Photo courtesy of the author

My queer “half” sister (same mother, different father), eleven years older than I, often protected me from my father’s abuse. She was cool, goth, always dressed in black, and bisexual. Growing up around her and her friends, and growing up in a queer Buddhist community and queer neighborhood, were all huge influences on me. At school and around my friends, I felt like a freak for knowing that I had crushes on girls, but in my community outside school, I was reminded that there was a precedent. I may not have known other young kids who felt this way, but I knew people all around me outside of school who did. I couldn’t be that much of a freak, could I? Were there other young brown girls who also felt this way? Was I the only one?

Secretly, I knew I was queer from the age of seven. The first time I realized it was when I was playing Barbies during a sleepover, and I tried to kiss my best friend, a young Syrian girl who went to my Islamic school. To escape the shame I would feel if she potentially told on me, I ran to her mother to tell on her first. The need for my silence and secrecy around my desires was only verified by the shame I saw my friend experience with her parents and my father. Thankfully, my sexuality was a nonissue with my mother, but I continued to deny it to my friends in high school, who were all straight.

However, it wasn’t until college that I came into my full self, when I realized I could be bi—loving women, men, and people of all genders (and no genders), rather than being forced to “choose a side.” The binaries I grew up escaping hit a new high, when I realized that I identified as nonbinary, and that what I had attached to “womanhood” was actually what it meant to be a femme in the radically politicized sense of the word.
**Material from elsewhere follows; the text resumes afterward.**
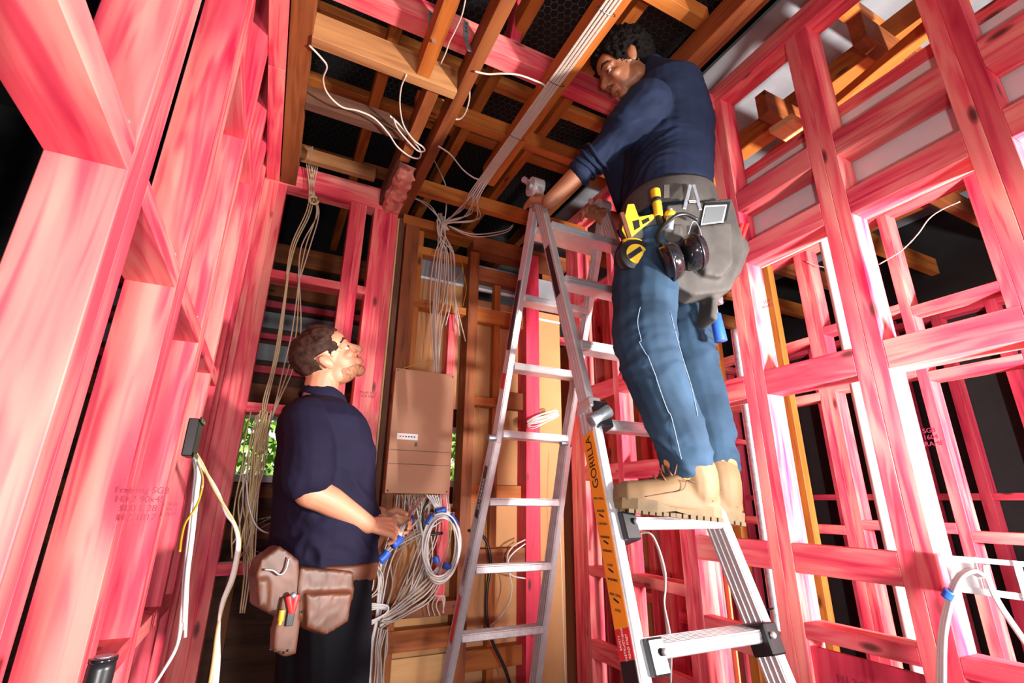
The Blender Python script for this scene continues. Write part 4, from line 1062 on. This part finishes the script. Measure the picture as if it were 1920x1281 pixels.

It had nothing to do with being either a “man” or “woman.” I could be neither, all of it, something in between—but in all ways an extremely extra, always doin’-the-most, crop-top and lipstick wearing, nonbinary Palestinian femme.

So what is my identity? I’m a working class, Palestinian, queer, Buddhist, socialist, Southerner. I exist in no binaries. I’m all of it and then some. Satsumas and sumac, cicadas and cardamom, Fairuz and the Staple Singers, Ella Baker and Ghassan Kanafani-taught, banjos and ouds, cowgirl boots and tatreez, porch swings and the call to prayer, and in all ways, steadfast—or sumud.